RECORDED INFORMATION:
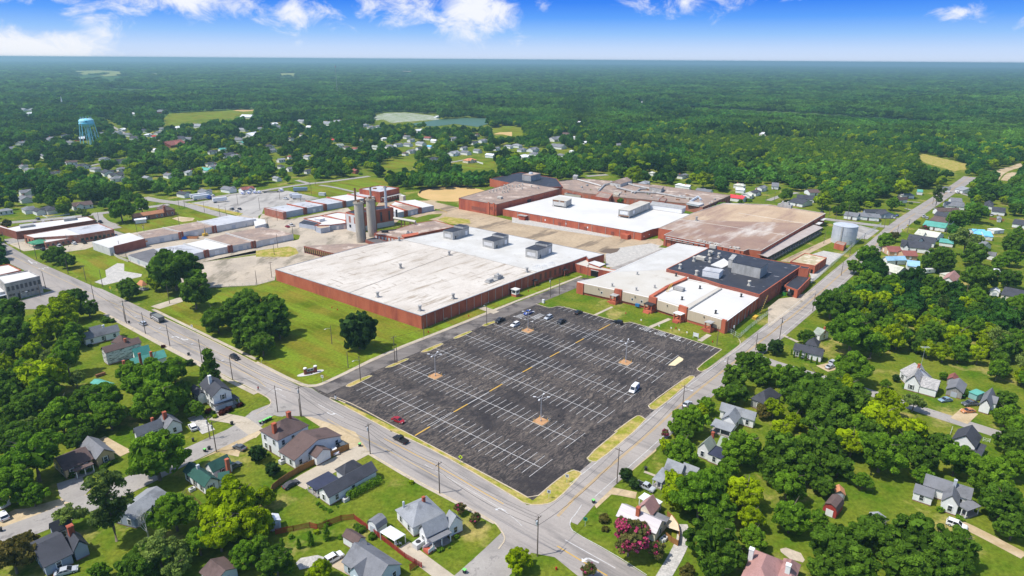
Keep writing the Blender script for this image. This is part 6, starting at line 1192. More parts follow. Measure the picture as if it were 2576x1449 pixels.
house('small_grey_roofed_house','small house with a grey-green roof peeping out of the wood',32, [('gable','E',(445,450),(525,480),(585,435),3,2.0,'v')],'v','w', chim=[((575,392),3,6,.4, brick)], land='small house in the wood')
house('victorian_house','white house with steep patchy grey roofs and a rooftop aerial',32, [('gable','R',(1440,825),(1370,942),(1450,913),3.2,3.6),('gable','R',(1520,992),(1702,1035),(1735,930),3.0,2.4),('gable','R',(1590,840),(1660,905),(1520,790),3.2,3.4)],'T','w', chim=[((1523,765),5,8.0,.4, brick)], shut=True, land='white house with patchy grey roof')
house('wooden_garage','weathered wooden garage with double doors beside the patchy-roofed house',32, [('gable','E',(1830,925),(1787,1015),(1975,1048),2.6,1.8,'g')],'g','x', cat='garage', land='weathered wooden garage')
house('wooden_shed','small rusty-roofed wooden shed behind the weathered garage',32, [('gable','E',(1825,868),(1800,915),(1900,930),2.4,1.3,'r')],'r','x', cat='shed')
house('white_cottage','narrow white cottage with steep grey roof near the right edge',32, [('gable','R',(2178,1055),(2120,1170),(2188,1143),3,2.8,'g'),('gable','R',(2240,1150),(2300,1170),(2310,1095),2.9,1.8,'g')],'g','w', land='narrow white cottage')
house('green_shed','green metal shed left of the narrow white cottage',32, [('flat','E',(2060,1060),(2110,1080),(2118,1022),2.6,0,'t')],'t','T', cat='shed')
house('long_cream_house','long cream house with dark roof at the right photo edge',32, [('gable','R',(2340,62),(2700,135),(2720,50),3,2.2,'d')],'d','c', land='long cream house')
house('white_garage','small white garage left of the long cream house',32, [('gable','E',(2240,0),(2235,30),(2335,45),2.6,1.3,'w')],'w','w', cat='garage')
house('black_roofed_house','white house with black gabled roof among trees at the right',33, [('gable','E',(1910,-30),(1842,76),(2097,158),3.4,3.0,'d'),('flat','E',(2060,235),(2130,270),(2192,130),2.4,0,'d')],'d','w', land='black gabled roof')
house('farm_house','white L-shaped house with grey shingle roof and corner porch at the right',33, [('gable','R',(1560,530),(2045,688),(2095,575),3.2,2.4),('gable','R',(1765,590),(1742,692),(1850,657),3.2,2.6),('shed','E',(1470,562),(1665,665),(1750,600),2.9,.8,'g'),('shed','E',(1955,755),(2010,790),(2060,690),3.0,.8,'g','-')],'g','w', chim=[((1893,480),4,7,.35, galv)], land='white L-shaped house')
house('red_barn_shed','red barn-shaped shed with white cross-braced doors',33, [('gambrel','E',(620,655),(545,748),(708,800),2.2,1.9,'b')],'b','r', cat='shed', land='red barn-shaped shed')
house('rusty_shed','small grey shed with rusty orange roof behind the red barn shed',33, [('gable','E',(650,560),(662,615),(765,612),2.2,1.2,'o')],'o','x', cat='shed')
house('brown_roofed_house','house with a pinkish brown roof and white chimney at the bottom edge',33, [('hip','E',(-290,1490),(-146,1175),(190,1238),3.2,2.6,'p'),('hip','E',(150,1290),(335,1335),(250,1520),3.1,2.0,'p')],'p','l', chim=[((210,1330),3,6.4,.5, trimw),((-160,1170),2,6.6,.5, trimw)], land='pinkish brown roof')
house('metal_shed','grey metal shed roof half under the big oak, right',33, [('gable','E',(1020,805),(1010,880),(1185,925),2.4,1.0,'l')],'l','g', cat='shed')
house('long_white_house','long white house with dark grey roof by the main street, left',2, [('gable','R',(850,522),(1210,432),(1190,362),3.1,2.4,'g'),('gable','R',(920,470),(1040,440),(1000,370),3.1,2.6,'g')],'g','w', chim=[((1035,372),4,6.2,.4, galv)], land='long white house')
house('peeling_warehouse','white warehouse with peeling paint and a dark brown roof',2, [('gable','R',(1055,657),(1428,550),(1395,490),5.4,1.8,'b')],'b','P', cat='warehouse', chim=[((1255,508),5,8.2,.4, brick)], land='peeling white warehouse')
house('small_brown_house','small brown-roofed front building behind the peeling warehouse',2, [('hip','E',(1110,548),(1240,560),(1310,510),4.0,2.4,'b')],'b','w')
house('teal_roofed_house','house with pale teal roof and three red chimneys',2, [('gable','R',(1335,790),(1680,692),(1650,617),3.2,2.4),('gable','R',(1360,700),(1520,650),(1415,598),3.2,3.0)],'t','w', chim=[((1400,655),3,8.0,.4, brick),((1515,640),3,7.4,.4, brick),((1240,730),2,5.2,.4, brick)], land='pale teal roof') 
house('green_shed','open shed with a bright green metal roof in the back garden',2, [('gable','E',(905,955),(1060,1003),(1152,958),2.7,.8,'t')],'t','g', cat='shed', land='bright green shed roof')
house('two_storey_house','white two-storey house with black shutters and a wrap-around porch',2, [('gable','R',(2000,972),(2135,1100),(2212,983),5.8,2.6,'d'),('shed','E',(2415,1108),(2160,1190),(2135,1130),3.0,1.4,'d','-'),('gable','R',(1930,1010),(1985,1095),(2000,1030),3.6,1.4,'d')],'d','w', chim=[((2105,880),5,10.4,.45, trimw)], shut=True, land='white two-storey house')
house('hip_roofed_house','white-gabled house with a grey hip roof beneath the big trees',2, [('gable','R',(1570,1340),(1668,1425),(1742,1325),3.1,2.4,'g'),('gable','R',(1690,1430),(1375,1500),(1400,1390),3.1,2.4,'g')],'g','w', chim=[((1650,1245),3,7,.5, brick),((1528,1305),3,6.4,.35, brick)], land='grey hip roof')
house('brick_church','low brick church with two brown roofs on the green lawn',1, [('gable','R',(1340,738),(1655,690),(1645,655),3.4,2.2,'o'),('hip','E',(1480,660),(1640,675),(1720,640),4.4,3.0,'b'),('flat','E',(1640,665),(1750,648),(1700,628),3.6,0,'g')],'r','K', chim=[((1650,625),0,8,.7, brickd)], land='brown-roofed brick church')
house('white_hall','small white metal shed on the lawn before the brick church',1, [('flat','E',(1350,768),(1475,755),(1470,738),3,0,'w')],'w','w', cat='shed')
house('gazebo','gazebo with an orange pyramid roof by the driveway',1, [('hip','E',(1370,1410),(1430,1430),(1480,1408),2.8,2.2,'o','-')],'o','w', cat='gazebo')
house('tool_shed','tiny pale blue shed at the edge of the lawn',13, [('gable','E',(120,905),(130,930),(190,915),2.6,.8,'w')],'l','l', cat='shed')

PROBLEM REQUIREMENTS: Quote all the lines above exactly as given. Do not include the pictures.

EXERCISE ANSWER:
Keep writing the Blender script for this image. This is part 6, starting at line 1192. More parts follow. Measure the picture as if it were 2576x1449 pixels.
house('small_grey_roofed_house','small house with a grey-green roof peeping out of the wood',32, [('gable','E',(445,450),(525,480),(585,435),3,2.0,'v')],'v','w', chim=[((575,392),3,6,.4, brick)], land='small house in the wood')
house('victorian_house','white house with steep patchy grey roofs and a rooftop aerial',32, [('gable','R',(1440,825),(1370,942),(1450,913),3.2,3.6),('gable','R',(1520,992),(1702,1035),(1735,930),3.0,2.4),('gable','R',(1590,840),(1660,905),(1520,790),3.2,3.4)],'T','w', chim=[((1523,765),5,8.0,.4, brick)], shut=True, land='white house with patchy grey roof')
house('wooden_garage','weathered wooden garage with double doors beside the patchy-roofed house',32, [('gable','E',(1830,925),(1787,1015),(1975,1048),2.6,1.8,'g')],'g','x', cat='garage', land='weathered wooden garage')
house('wooden_shed','small rusty-roofed wooden shed behind the weathered garage',32, [('gable','E',(1825,868),(1800,915),(1900,930),2.4,1.3,'r')],'r','x', cat='shed')
house('white_cottage','narrow white cottage with steep grey roof near the right edge',32, [('gable','R',(2178,1055),(2120,1170),(2188,1143),3,2.8,'g'),('gable','R',(2240,1150),(2300,1170),(2310,1095),2.9,1.8,'g')],'g','w', land='narrow white cottage')
house('green_shed','green metal shed left of the narrow white cottage',32, [('flat','E',(2060,1060),(2110,1080),(2118,1022),2.6,0,'t')],'t','T', cat='shed')
house('long_cream_house','long cream house with dark roof at the right photo edge',32, [('gable','R',(2340,62),(2700,135),(2720,50),3,2.2,'d')],'d','c', land='long cream house')
house('white_garage','small white garage left of the long cream house',32, [('gable','E',(2240,0),(2235,30),(2335,45),2.6,1.3,'w')],'w','w', cat='garage')
house('black_roofed_house','white house with black gabled roof among trees at the right',33, [('gable','E',(1910,-30),(1842,76),(2097,158),3.4,3.0,'d'),('flat','E',(2060,235),(2130,270),(2192,130),2.4,0,'d')],'d','w', land='black gabled roof')
house('farm_house','white L-shaped house with grey shingle roof and corner porch at the right',33, [('gable','R',(1560,530),(2045,688),(2095,575),3.2,2.4),('gable','R',(1765,590),(1742,692),(1850,657),3.2,2.6),('shed','E',(1470,562),(1665,665),(1750,600),2.9,.8,'g'),('shed','E',(1955,755),(2010,790),(2060,690),3.0,.8,'g','-')],'g','w', chim=[((1893,480),4,7,.35, galv)], land='white L-shaped house')
house('red_barn_shed','red barn-shaped shed with white cross-braced doors',33, [('gambrel','E',(620,655),(545,748),(708,800),2.2,1.9,'b')],'b','r', cat='shed', land='red barn-shaped shed')
house('rusty_shed','small grey shed with rusty orange roof behind the red barn shed',33, [('gable','E',(650,560),(662,615),(765,612),2.2,1.2,'o')],'o','x', cat='shed')
house('brown_roofed_house','house with a pinkish brown roof and white chimney at the bottom edge',33, [('hip','E',(-290,1490),(-146,1175),(190,1238),3.2,2.6,'p'),('hip','E',(150,1290),(335,1335),(250,1520),3.1,2.0,'p')],'p','l', chim=[((210,1330),3,6.4,.5, trimw),((-160,1170),2,6.6,.5, trimw)], land='pinkish brown roof')
house('metal_shed','grey metal shed roof half under the big oak, right',33, [('gable','E',(1020,805),(1010,880),(1185,925),2.4,1.0,'l')],'l','g', cat='shed')
house('long_white_house','long white house with dark grey roof by the main street, left',2, [('gable','R',(850,522),(1210,432),(1190,362),3.1,2.4,'g'),('gable','R',(920,470),(1040,440),(1000,370),3.1,2.6,'g')],'g','w', chim=[((1035,372),4,6.2,.4, galv)], land='long white house')
house('peeling_warehouse','white warehouse with peeling paint and a dark brown roof',2, [('gable','R',(1055,657),(1428,550),(1395,490),5.4,1.8,'b')],'b','P', cat='warehouse', chim=[((1255,508),5,8.2,.4, brick)], land='peeling white warehouse')
house('small_brown_house','small brown-roofed front building behind the peeling warehouse',2, [('hip','E',(1110,548),(1240,560),(1310,510),4.0,2.4,'b')],'b','w')
house('teal_roofed_house','house with pale teal roof and three red chimneys',2, [('gable','R',(1335,790),(1680,692),(1650,617),3.2,2.4),('gable','R',(1360,700),(1520,650),(1415,598),3.2,3.0)],'t','w', chim=[((1400,655),3,8.0,.4, brick),((1515,640),3,7.4,.4, brick),((1240,730),2,5.2,.4, brick)], land='pale teal roof') 
house('green_shed','open shed with a bright green metal roof in the back garden',2, [('gable','E',(905,955),(1060,1003),(1152,958),2.7,.8,'t')],'t','g', cat='shed', land='bright green shed roof')
house('two_storey_house','white two-storey house with black shutters and a wrap-around porch',2, [('gable','R',(2000,972),(2135,1100),(2212,983),5.8,2.6,'d'),('shed','E',(2415,1108),(2160,1190),(2135,1130),3.0,1.4,'d','-'),('gable','R',(1930,1010),(1985,1095),(2000,1030),3.6,1.4,'d')],'d','w', chim=[((2105,880),5,10.4,.45, trimw)], shut=True, land='white two-storey house')
house('hip_roofed_house','white-gabled house with a grey hip roof beneath the big trees',2, [('gable','R',(1570,1340),(1668,1425),(1742,1325),3.1,2.4,'g'),('gable','R',(1690,1430),(1375,1500),(1400,1390),3.1,2.4,'g')],'g','w', chim=[((1650,1245),3,7,.5, brick),((1528,1305),3,6.4,.35, brick)], land='grey hip roof')
house('brick_church','low brick church with two brown roofs on the green lawn',1, [('gable','R',(1340,738),(1655,690),(1645,655),3.4,2.2,'o'),('hip','E',(1480,660),(1640,675),(1720,640),4.4,3.0,'b'),('flat','E',(1640,665),(1750,648),(1700,628),3.6,0,'g')],'r','K', chim=[((1650,625),0,8,.7, brickd)], land='brown-roofed brick church')
house('white_hall','small white metal shed on the lawn before the brick church',1, [('flat','E',(1350,768),(1475,755),(1470,738),3,0,'w')],'w','w', cat='shed')
house('gazebo','gazebo with an orange pyramid roof by the driveway',1, [('hip','E',(1370,1410),(1430,1430),(1480,1408),2.8,2.2,'o','-')],'o','w', cat='gazebo')
house('tool_shed','tiny pale blue shed at the edge of the lawn',13, [('gable','E',(120,905),(130,930),(190,915),2.6,.8,'w')],'l','l', cat='shed')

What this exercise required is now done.